Tuesday, February 27, 2007

Monkeys don't know jack about wine

This?


[Monkey Bay Sauvignon Blanc]

Is FOUL. Way too sweet. Possibly it tasted worse than it really was because we drank it after killing a bottle of Ruffino Orvieto Classico, which rocks. As Sue said, what did I expect? It has a monkey on the label. Monkeys don't know wine.

But we drank it anyway, because it was open.

5 comments:

rectalhorror said...

Well, duh. Of course it's going to stink. Monkeys throw poo. Also, they've proven that animals on wine labels sell better.

http://www.decanter.com/news/82093.html

So just slap a horse or a butterfly or a aardvaark on that $2 bottle of plonk, price it at $9, and your company shareholders are happy. And you're stuck drinking the stale of horses or, in this case, cappucine monkey whiz.

I want to see more wines with violent alcoholics on the label, like Lee Marvin or that Enron guy.

Kelly O said...

In my defense, I was at the store with the fam and Liam was going nuts. He's doing this new thing where he runs down the aisle raking boxes and cans off the shelves just to hear them drop. (I'll be SO glad when this phase is over!) So I couldn't spend much time. I just grabbed the cheapish bottle next to the other cheapish bottle that I do like.

rectalhorror said...

See, I don't think that's a stage.

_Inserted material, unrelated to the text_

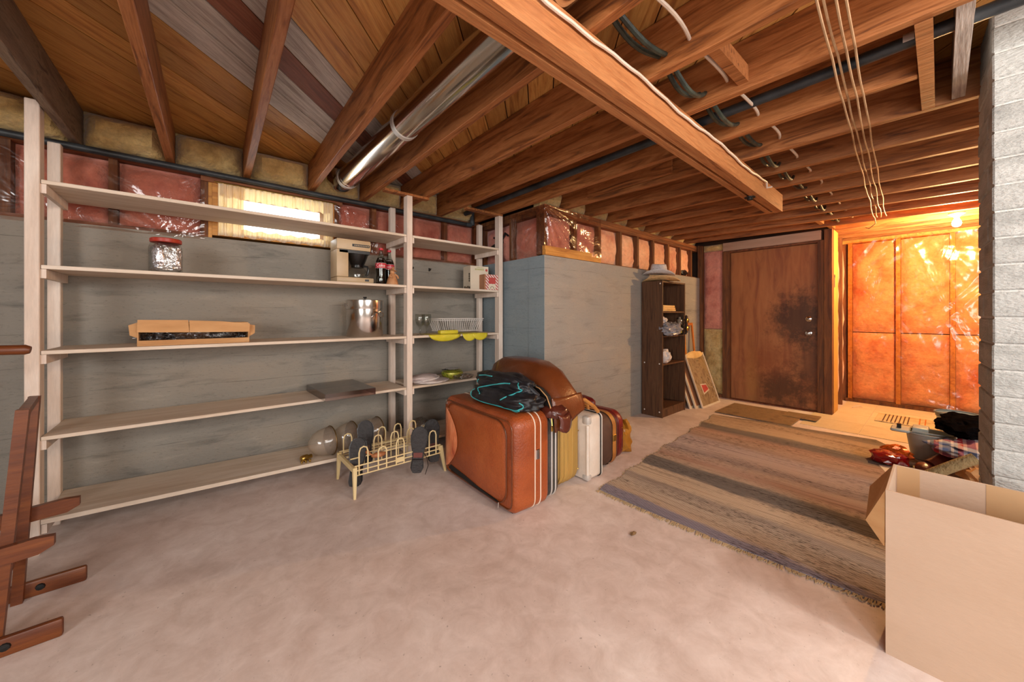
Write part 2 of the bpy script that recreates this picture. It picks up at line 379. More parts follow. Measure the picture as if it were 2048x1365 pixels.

I still run through the store throwing things on the floor, wile screaming, "Where's my HONEY?!?!?" You should try it sometime. You'd be surprised how fast the cashier checks your stuff out to get you out the door.

Maniacs always get the prompt service.

Kelly O said...

Maybe you and Liam could be a wrestling team. El Destructo and the Maniac.

rectalhorror said...

Don't tell him, but my birthday present to him will be a Britney haircut and a big umbrella.